Genau. Daraus kann man aber nicht ableiten, dass Russland nun vorhat, taktische Nuklearwaffen einzusetzen. Das wäre ein Fehlschluss. Russland zeigt hier lediglich eine Drohgebärde. Das Bundesverteidigungsministerium hat genau richtig reagiert: „Wir stellen fest, es gibt keine Veränderung der Bedrohungslage.“ Damit steigt man öffentlich gar nicht erst auf diese Eskalationsrhetorik ein, sondern ignoriert es im Grunde.
Carlo Masala
Er ist einer der bekanntesten Militärexperten in Deutschland. Masala (Jahrgang 1968) lehrt Internationale Politik an der Universität der Bundeswehr München. Er beantwortet unserer Redaktion jede Woche die wichtigsten Fragen rund um den Konflikt in der Ukraine.

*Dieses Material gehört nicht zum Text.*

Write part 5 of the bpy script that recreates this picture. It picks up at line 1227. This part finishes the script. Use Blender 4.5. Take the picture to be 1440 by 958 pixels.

War Macrons Äußerung ein Fehler?
Nein, das war genau richtig. Diese Drohgebärde Putins zeigt einfach, wo Russlands Schwächen sind und was der Kreml fürchtet. Auch die britische Bekräftigung, die Ukraine dürfe mit Raketen Ziele in Russland beschießen, scheint den Russen Sorge zu machen. Deswegen glauben sie, dass sie jetzt aggressiver auftreten müssen. Genau so wie Macron und der britische Außenminister David Cameron es gemacht haben, muss man mit den Russen umgehen – sie im Ungewissen darüber lassen, was man zu tun bereit ist. Zudem muss man den Ukrainern die Möglichkeit geben, diesen Krieg so zu führen, wie ihn Deutschland, Frankreich und Großbritannien selbst führen würden.
Können Sie verstehen, dass sich viele Menschen angesichts solcher Drohgebärden Sorgen machen?
Natürlich. Deswegen macht Putin das ja – seine Drohungen zielen nicht nur auf Regierungen, sondern auch darauf, in der Bevölkerung Panik zu schüren.